**To do**
Tally the lines that contain the string "this" and give the number by itself.

**Entries with scene source code**
++++++++
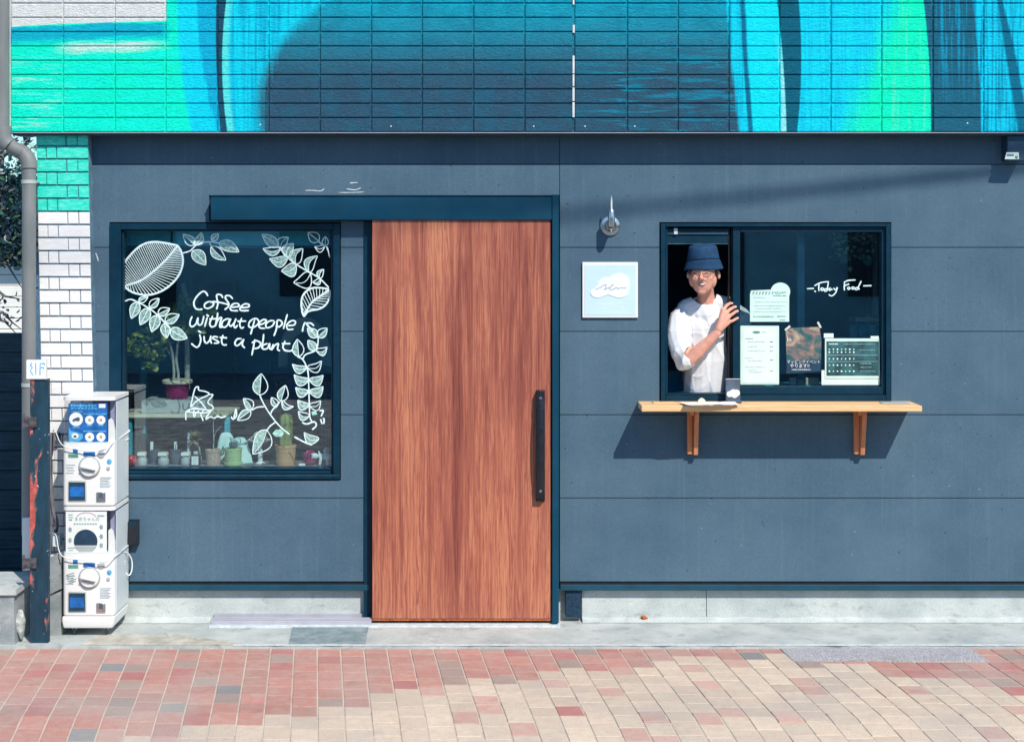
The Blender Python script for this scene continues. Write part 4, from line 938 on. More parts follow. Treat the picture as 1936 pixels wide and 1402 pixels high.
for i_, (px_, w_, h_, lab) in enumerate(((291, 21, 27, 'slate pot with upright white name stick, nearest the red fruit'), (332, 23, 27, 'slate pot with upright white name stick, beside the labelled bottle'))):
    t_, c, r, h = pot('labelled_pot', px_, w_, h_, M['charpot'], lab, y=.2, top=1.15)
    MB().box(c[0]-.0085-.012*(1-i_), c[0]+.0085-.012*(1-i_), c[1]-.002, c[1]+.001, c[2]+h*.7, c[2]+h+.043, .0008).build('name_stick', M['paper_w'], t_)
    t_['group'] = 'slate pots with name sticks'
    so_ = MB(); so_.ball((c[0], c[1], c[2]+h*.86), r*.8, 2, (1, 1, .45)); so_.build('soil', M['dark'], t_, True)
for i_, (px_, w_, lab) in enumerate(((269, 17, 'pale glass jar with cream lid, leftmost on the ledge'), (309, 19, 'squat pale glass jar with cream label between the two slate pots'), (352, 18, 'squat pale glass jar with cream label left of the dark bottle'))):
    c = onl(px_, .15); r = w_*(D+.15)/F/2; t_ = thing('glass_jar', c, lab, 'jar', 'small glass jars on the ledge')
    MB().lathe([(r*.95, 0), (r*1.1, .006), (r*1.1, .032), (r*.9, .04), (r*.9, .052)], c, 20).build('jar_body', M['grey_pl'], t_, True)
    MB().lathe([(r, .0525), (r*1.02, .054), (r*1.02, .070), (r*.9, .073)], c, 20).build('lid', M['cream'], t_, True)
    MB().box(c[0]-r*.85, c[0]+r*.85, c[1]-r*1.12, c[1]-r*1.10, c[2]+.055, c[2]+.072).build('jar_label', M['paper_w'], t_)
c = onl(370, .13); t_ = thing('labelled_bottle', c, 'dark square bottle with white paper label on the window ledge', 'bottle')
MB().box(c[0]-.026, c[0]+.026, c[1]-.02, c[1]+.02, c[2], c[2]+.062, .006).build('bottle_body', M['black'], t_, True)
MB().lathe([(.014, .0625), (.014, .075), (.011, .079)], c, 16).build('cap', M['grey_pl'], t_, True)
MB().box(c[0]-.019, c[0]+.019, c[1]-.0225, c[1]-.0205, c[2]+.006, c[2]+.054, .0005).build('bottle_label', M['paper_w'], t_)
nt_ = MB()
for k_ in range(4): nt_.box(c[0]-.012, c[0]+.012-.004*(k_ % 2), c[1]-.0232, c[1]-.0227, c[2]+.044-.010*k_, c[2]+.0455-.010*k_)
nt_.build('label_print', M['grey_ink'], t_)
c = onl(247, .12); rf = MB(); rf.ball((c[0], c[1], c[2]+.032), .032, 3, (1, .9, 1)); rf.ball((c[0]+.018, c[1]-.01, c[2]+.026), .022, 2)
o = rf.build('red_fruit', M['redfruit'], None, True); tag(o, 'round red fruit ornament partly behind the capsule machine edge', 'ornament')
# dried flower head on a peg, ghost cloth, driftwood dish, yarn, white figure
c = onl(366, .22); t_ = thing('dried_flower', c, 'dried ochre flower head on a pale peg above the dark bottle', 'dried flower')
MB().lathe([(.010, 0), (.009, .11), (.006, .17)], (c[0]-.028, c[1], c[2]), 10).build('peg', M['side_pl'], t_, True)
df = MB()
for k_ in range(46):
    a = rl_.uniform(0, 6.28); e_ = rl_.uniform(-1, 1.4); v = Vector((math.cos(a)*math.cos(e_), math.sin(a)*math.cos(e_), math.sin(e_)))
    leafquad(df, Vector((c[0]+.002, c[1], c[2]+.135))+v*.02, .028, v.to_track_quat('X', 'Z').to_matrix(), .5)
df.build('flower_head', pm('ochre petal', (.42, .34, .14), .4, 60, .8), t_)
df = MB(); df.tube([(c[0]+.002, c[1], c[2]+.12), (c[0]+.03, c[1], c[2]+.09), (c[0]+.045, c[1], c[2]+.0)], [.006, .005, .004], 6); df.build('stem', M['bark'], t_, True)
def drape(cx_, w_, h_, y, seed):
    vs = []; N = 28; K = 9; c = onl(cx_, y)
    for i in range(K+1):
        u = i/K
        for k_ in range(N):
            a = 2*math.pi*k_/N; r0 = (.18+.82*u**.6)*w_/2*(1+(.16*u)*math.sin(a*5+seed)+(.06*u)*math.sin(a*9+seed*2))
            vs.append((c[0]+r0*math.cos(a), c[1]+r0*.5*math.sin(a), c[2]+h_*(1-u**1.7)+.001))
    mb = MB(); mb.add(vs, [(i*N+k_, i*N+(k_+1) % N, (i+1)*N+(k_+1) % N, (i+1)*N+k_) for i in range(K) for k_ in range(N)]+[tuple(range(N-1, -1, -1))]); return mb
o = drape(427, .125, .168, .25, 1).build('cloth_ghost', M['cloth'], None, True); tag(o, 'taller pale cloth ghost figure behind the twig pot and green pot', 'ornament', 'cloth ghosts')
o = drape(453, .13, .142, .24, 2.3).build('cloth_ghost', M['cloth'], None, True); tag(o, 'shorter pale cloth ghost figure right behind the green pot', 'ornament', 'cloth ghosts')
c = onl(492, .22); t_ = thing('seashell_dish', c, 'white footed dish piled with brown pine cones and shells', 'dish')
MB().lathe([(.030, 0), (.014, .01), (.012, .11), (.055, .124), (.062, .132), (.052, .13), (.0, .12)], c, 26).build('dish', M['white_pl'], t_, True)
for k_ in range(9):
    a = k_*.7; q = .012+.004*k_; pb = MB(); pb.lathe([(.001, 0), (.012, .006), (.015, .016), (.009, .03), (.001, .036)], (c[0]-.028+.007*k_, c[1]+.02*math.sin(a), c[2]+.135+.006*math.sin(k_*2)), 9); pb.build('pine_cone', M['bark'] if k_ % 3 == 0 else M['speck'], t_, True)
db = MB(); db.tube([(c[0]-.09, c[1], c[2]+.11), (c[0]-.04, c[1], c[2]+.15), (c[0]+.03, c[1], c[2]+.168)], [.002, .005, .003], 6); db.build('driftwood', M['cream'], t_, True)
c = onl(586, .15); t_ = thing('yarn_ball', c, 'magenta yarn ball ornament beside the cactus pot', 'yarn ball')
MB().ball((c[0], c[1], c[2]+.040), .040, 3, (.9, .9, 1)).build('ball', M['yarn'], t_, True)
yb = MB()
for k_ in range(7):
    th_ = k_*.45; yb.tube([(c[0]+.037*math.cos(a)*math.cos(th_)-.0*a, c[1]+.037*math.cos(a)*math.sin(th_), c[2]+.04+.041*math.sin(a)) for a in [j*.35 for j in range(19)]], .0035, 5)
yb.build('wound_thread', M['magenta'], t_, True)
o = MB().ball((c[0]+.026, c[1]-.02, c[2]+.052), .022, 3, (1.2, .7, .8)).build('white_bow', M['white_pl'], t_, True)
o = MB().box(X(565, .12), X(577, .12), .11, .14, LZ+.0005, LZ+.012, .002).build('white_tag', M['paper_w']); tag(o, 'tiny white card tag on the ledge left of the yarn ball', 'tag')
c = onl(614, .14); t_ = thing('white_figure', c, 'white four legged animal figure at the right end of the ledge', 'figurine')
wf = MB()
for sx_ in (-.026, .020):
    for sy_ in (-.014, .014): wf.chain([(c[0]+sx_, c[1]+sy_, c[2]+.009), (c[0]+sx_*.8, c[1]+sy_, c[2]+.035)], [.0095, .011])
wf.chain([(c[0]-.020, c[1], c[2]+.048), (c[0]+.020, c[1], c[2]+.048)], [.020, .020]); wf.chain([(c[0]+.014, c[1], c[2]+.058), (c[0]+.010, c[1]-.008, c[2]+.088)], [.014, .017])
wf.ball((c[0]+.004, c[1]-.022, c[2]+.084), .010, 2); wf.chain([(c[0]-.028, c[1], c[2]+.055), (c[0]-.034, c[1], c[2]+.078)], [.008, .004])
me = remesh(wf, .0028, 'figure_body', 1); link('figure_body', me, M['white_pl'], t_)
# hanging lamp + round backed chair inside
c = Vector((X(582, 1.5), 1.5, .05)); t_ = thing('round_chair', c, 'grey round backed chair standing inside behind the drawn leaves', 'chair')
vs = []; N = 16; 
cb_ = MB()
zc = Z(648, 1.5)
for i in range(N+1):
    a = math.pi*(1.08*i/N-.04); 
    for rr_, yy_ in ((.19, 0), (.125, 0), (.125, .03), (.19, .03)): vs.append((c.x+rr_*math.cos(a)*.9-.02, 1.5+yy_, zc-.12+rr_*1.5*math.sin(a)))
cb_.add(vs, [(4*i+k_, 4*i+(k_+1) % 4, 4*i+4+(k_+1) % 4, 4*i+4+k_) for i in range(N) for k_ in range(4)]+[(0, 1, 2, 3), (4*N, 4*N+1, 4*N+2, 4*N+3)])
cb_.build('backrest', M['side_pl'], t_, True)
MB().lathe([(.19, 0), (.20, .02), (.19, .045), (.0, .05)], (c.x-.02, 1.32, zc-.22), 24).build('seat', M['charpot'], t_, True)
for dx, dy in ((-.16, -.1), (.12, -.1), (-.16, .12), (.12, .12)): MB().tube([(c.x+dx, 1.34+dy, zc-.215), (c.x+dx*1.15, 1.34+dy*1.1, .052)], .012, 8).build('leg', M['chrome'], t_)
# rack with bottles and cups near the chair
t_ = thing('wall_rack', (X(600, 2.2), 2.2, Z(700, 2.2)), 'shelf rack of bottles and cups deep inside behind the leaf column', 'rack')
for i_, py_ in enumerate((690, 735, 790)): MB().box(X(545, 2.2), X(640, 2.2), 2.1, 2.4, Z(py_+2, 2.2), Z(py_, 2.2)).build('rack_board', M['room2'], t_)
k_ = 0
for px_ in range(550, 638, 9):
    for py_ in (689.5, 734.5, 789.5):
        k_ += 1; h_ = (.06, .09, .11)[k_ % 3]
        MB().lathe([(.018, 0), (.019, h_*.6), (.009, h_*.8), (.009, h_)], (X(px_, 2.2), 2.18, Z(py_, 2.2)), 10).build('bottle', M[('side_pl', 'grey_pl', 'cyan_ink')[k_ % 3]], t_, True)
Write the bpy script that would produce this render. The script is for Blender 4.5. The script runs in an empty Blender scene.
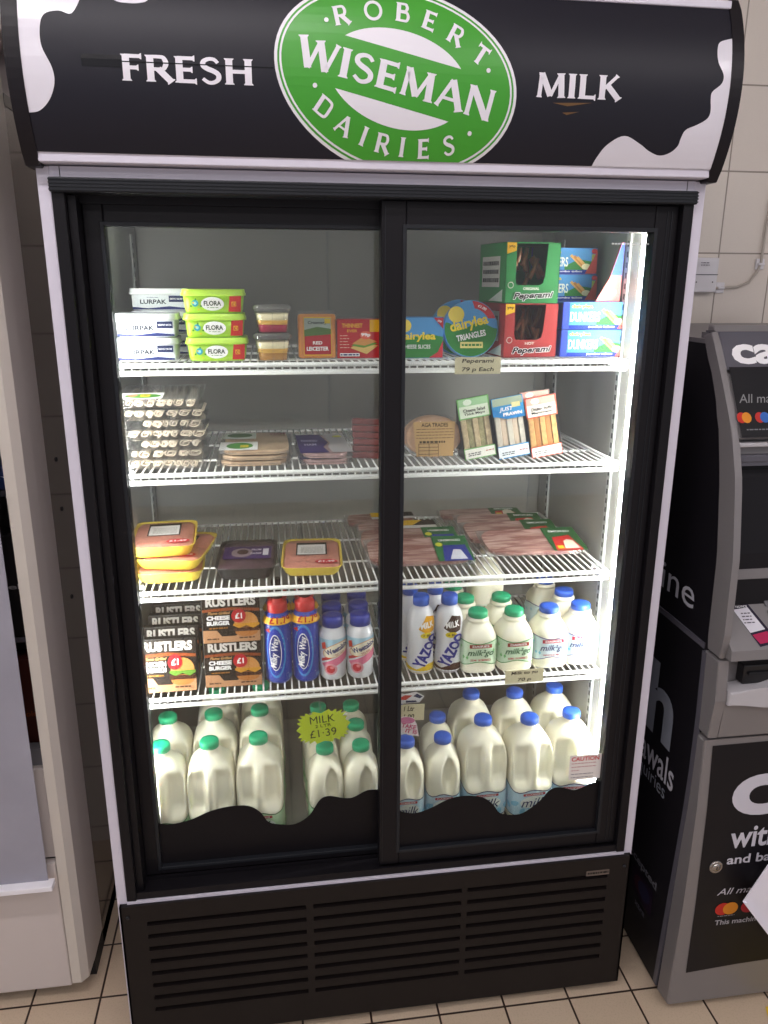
++++++++
**Finished answer**
2